What's interesting is that 22/7 is the fraction approximation for pi that we learn in like year 8. so 22/7 - pi according to year 8 maths is 0. Ah, the lies we're told.

Up until this year I still thought that 22/7 was an extremely close approximation of pi.

It was until i got bored at work one day and started dividing 22 by 7 mentally that i realised how quickly they differ in decimal places. :-/

[Ahmad]

Well, if I remember correctly it's part of the continued fraction for pi, so in a sense it's the "best" approximation. Try 355/113, which is also part of the continued fractions..

[Ahmad]

No ones did the second problem, and it's been a while. It's in the exercise book as well. Come on you guys!! Don't back down the challenge! Want a hint?

[Despondent]

(2x)/(1+(cos(x))^2) is odd so we only need to consider the integral int(-pi to pi) (2x*sin(x))/(1+(cos(x))^2). Integrate by parts - diff the 2x and integrate the rest (I don't do the whole set u = whatever, v = something else because that's n00bish).

Suggestion: Please implement LaTeX if possible.
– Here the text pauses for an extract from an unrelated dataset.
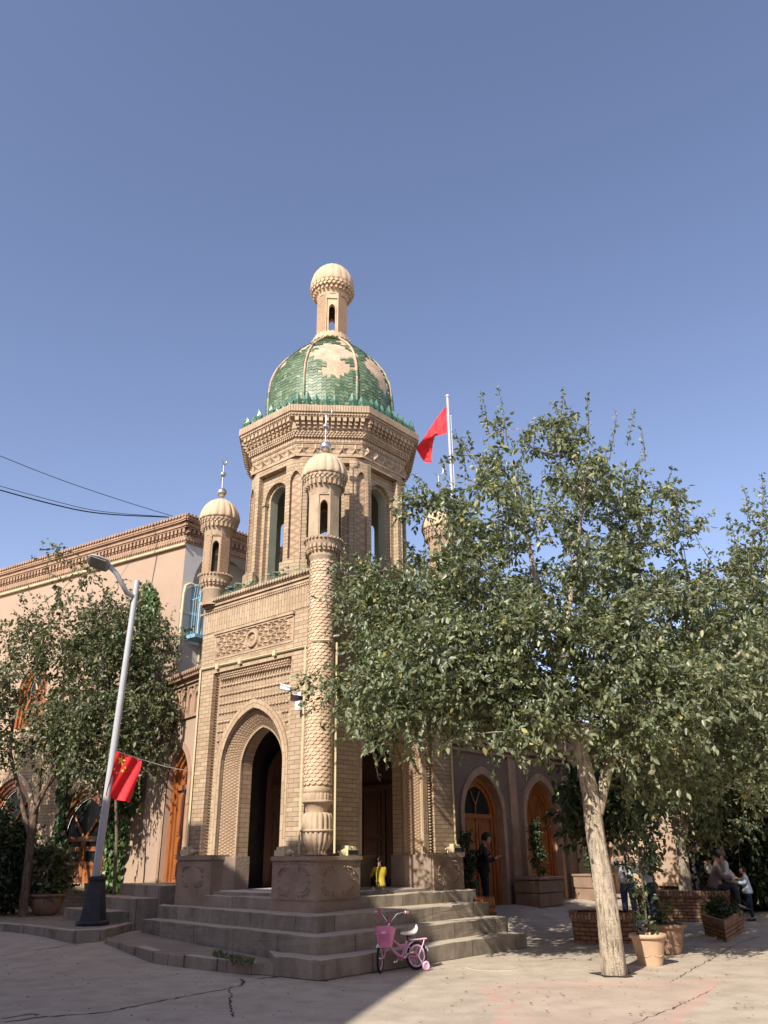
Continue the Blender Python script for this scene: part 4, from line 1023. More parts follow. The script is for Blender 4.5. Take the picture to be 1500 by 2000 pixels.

I know the subject's pretty much over for you guys, apart from exams I think but I just thought I'd chip in.

[Ahmad]

That's an idea, but you didn't finish your solution. I haven't tried it, but it's not obvious to me how to proceed with this method. What do you do after integrating by parts? Please provide a complete solution.